Underdogs can be fun to root for, no? Yes, that would be Ghana.

It's easy to choose the favorites for each match. Brazil has had no problem with Holland in the past. In fact, this match is a direct replay of another quarterfinal--in 1994. Romario and Bebeto scored, Bergkamp and Winter rescued the Dutch and Branco sealed the deal for the South Americans. Oh, that baby-swing celebration was trademarked by Bebeto when he scored. Truth is Holland lacks the arguments in its defense to cope with Brazil. Brazil doesn't. Not with Lucio, Dani Alves, Juan working the back line.

Argentina-Germany is a "final adelantada." A final in 1986 and 1990. Argentina won it first, followed by German vengeance the second time around. In 2006 they also met in the quarterfinals. Germany prevailed on penalty kicks. They were at home, don't forget that.

Spain-Paraguay will give us a first-time semifinalist or the final return of a giant. Paraguay had never made it to the quarterfinals. Now is their chance to write more history. Spain claimed fourth place in 1950. If Paraguay can play like Bob Bradley's squad last summer (and the Swiss on Spain's opening game) then they certainly stand a chance. Watch out for Villa, though. It seems like he wants the golden boot.

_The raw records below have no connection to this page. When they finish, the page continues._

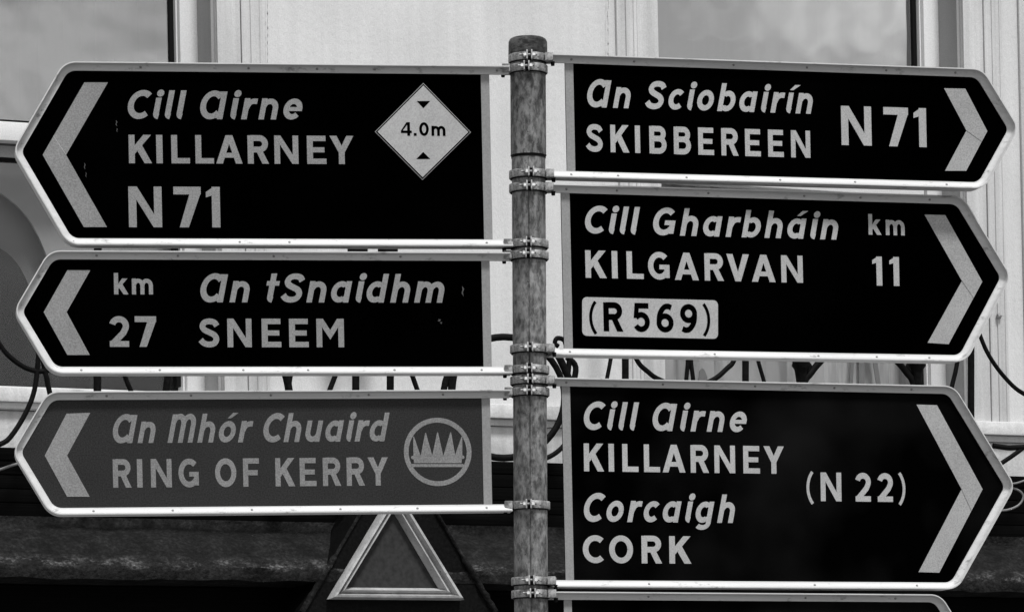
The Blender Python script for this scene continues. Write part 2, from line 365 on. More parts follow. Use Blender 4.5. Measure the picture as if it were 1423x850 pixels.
bm = bmesh.new(); lathe(bm, [(R1-.001, zc-.004), (R1+.0035, zc-.003), (R1+.004, zc), (R1+.0035, ztop-.010), (R1+.001, ztop-.004), (R1-.004, ztop-.001), (.02, ztop+.002), (0.0001, ztop+.0025)], 48)
obj('cap', bm, 'cap', pole, 50)
obj('seam', B(-.0012, .0012, -R0-.0012, -R0+.001, .3, zj-.007), 'pole_dark', pole)

# ------------------------------------------------------------------ clamps
CR = .0432
def make_clamp(side):
    """side -1: holds a left-hand sign, +1 a right-hand sign; local axes of the pole"""
    t = bpy.data.objects.new('pole_clamp', None); C.objects.link(t); t.empty_display_size = .03
    H = .0085; c = -math.pi/2 + side*-.0; gap = .10
    off = .10 if side > 0 else -.02
    a0 = c + off + gap; a1 = c + off - gap + 2*math.pi
    bm = bmesh.new(); lathe(bm, [(R1+.0002, -H), (CR, -H), (CR+.0006, -H+.001), (CR+.0006, H-.001), (CR, H), (R1+.0002, H)], 44, (a0, a1))
    obj('band', bm, 'clamp', t, 40)
    obj('shade_ring', lathe(bmesh.new(), [(R0, -H-.0022), (R1+.0016, -H-.0020), (R1+.0016, H+.0008), (R0, H+.001)], 44), 'gasket', t, 40)  # dark ring added to draw the shadow line along the band edges
    x0 = math.cos(c+off)*CR; bw_ = .0028
    for s in (-1, 1):
        xc = x0 + s*.0052
        bm = B(xc-bw_/2, xc+bw_/2, -CR-.014, -CR+.004, -H-.0015, H+.0015, bev=.0006)
        obj('flange', bm, 'clamp_edge', t, 30)
    yb = -CR-.007
    obj('bolt', tube(bmesh.new(), [(x0-.013-(.006 if side < 0 else .009), yb, 0), (x0+.013+.004, yb, 0)], .0026, 8), 'clamp', t, 40)
    for s, nm in ((-1, 'nut'), (1, 'bolt_head')):
        xa = x0 + s*.0068; o = obj(nm, tube(bmesh.new(), [(xa, yb, 0), (xa+s*.0052, yb, 0), (xa+s*.0068, yb, 0)], [.0058, .0058, .0036], 6), 'bolt', t, 30)
    # bracket that grips the sign's rail
    xb = side*(CR+.004)
    bm = B(xb-.009, xb+.009, -.030, .014, -H-.0005, H+.0005, bev=.0015)
    obj('bracket', bm, 'clamp', t, 30)
    obj('rail_screw', tube(bmesh.new(), [(side*(CR+.012), -.010, -H-.009), (side*(CR+.012), -.010, -H)], [.004, .005], 8), 'iron', t, 30)
    return t
def copy_tree(o, parent=None):
    c = o.copy(); C.objects.link(c)
    if parent: c.parent = parent
    for ch in list(o.children): copy_tree(ch, c)
    return c
CL = [(78.5, 1, 'topmost clamp, just under the cap, gripping the top right sign'),
      (93.5, -1, 'clamp second from the top, gripping the upper rail of the top left sign'),
      (240, 1, 'clamp just below the sleeve joint, gripping the lower rail of the Skibbereen sign'),
      (259, 1, 'clamp holding the upper rail of the sign to Kilgarvan on the right'),
      (337, -1, 'clamp on the lower rail of the sign with the height limit diamond'),
      (353, -1, 'clamp holding the upper rail of the sign to Sneem on the left'),
      (483, 1, 'clamp holding the lower rail of the sign to Kilgarvan'),
      (512, -1, 'clamp holding the lower rail of the sign to Sneem'),
      (527, 1, 'clamp holding the upper rail of the right sign to Cork'),
      (543, -1, 'clamp holding the upper rail of the Ring of Kerry sign with the crown'),
      (700.5, -1, 'clamp standing alone, holding the lower rail of the Ring of Kerry sign'),
      (806, 1, 'clamp holding the lower rail of the right sign to Cork'),
      (824, 1, 'clamp lowest of all, holding the sign the photo cuts off')]
protos = {}
for py, s, lab in CL:
    if s not in protos: protos[s] = o = make_clamp(s)
    else: o = copy_tree(protos[s])
    o.matrix_world = PM @ Matrix.Translation((0, 0, pz(py))) @ Matrix.Rotation(rad(random.uniform(-4, 4)), 4, 'Z')
    tag(o, 'small metal ' + lab, 'clamp', 'metal clamps bolted round the sign pole')

# ------------------------------------------------------------------ signs
def rounded(pts, rads, n=9):
    out = []
    for i, p in enumerate(pts):
        p = Vector(p)
        if i == 0 or i == len(pts)-1 or rads[i] == 0: out.append(p); continue
        a = (Vector(pts[i-1])-p); b = (Vector(pts[i+1])-p); la, lb = a.length, b.length; a.normalize(); b.normalize()
        th = a.angle(b); t = rads[i]/math.tan(th/2); c = p + (a+b).normalized()*(rads[i]/math.sin(th/2))
        s = p+a*t-c; e = p+b*t-c; ang = s.angle(e); 
        for k in range(n+1):
            f = k/n; v = (s*math.sin((1-f)*ang) + e*math.sin(f*ang))/math.sin(ang); out.append(c+v)
    return out
def sweep(path, prof, side):
    """sweep (inward d, proud n) profile along 2-D path; side=+1 if inward is to the left of travel"""
    bm = bmesh.new(); rings = []
    for i, p in enumerate(path):
        a = (path[i]-path[i-1]).normalized() if i else None; b = (path[i+1]-path[i]).normalized() if i < len(path)-1 else None
        if a is None: a = b
        if b is None: b = a
        t = (a+b).normalized(); nn = Vector((-t.y, t.x))*side; k = 1/max(.4, nn.dot(Vector((-a.y, a.x))*side))
        rings.append([bm.verts.new((p.x+nn.x*d*k, -h, p.y+nn.y*d*k)) for d, h in prof])
    m = len(prof)
    for i in range(len(rings)-1):
        for j in range(m): bm.faces.new((rings[i][j], rings[i][(j+1) % m], rings[i+1][(j+1) % m], rings[i+1][j]))
    bm.faces.new(rings[0]); bm.faces.new(rings[-1][::-1]); return bm
PROF = [(0, -.028), (0, .0172), (.0004, .0184), (.0027, .0184), (.0033, .0172), (.0045, .0105), (.0064, .0076), (.0090, .0060), (.0115, .0042), (.0138, .0031), (.0156, .0026), (.0168, .0024), (.0170, -.002), (.006, -.004), (.004, -.028)]
rivet_me = None
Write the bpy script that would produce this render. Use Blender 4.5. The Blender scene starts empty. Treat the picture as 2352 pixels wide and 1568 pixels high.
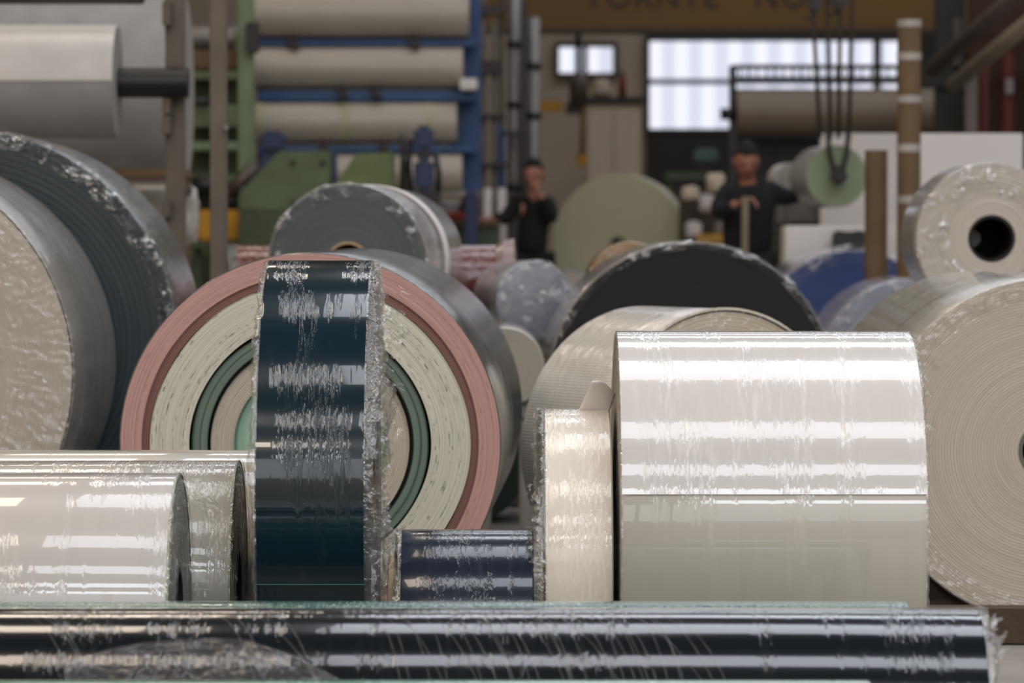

Finally there's the match we all thought the Americans should have had. Uruguay-Ghana. Uruguay's footballing history ended in 1970's semifinal. They did win it all in the inaugural tournament (1930) and in Brazil (1950) against the Ademir's host nation. Ghana is an entirely different kind of team. No history beyond the Olympics, one previous World Cup (2006) and an entire continent behind them. Win and they make history. Lose and they stop where other African nations have stopped prior to this tournament (Cameroon in 1990 and Senegal in 2002).

Are you a fan yet?

1 comment:

Alastair McCandless said...

Going for the Dutch, which means I will probably have to pick a new team again after tomorrow.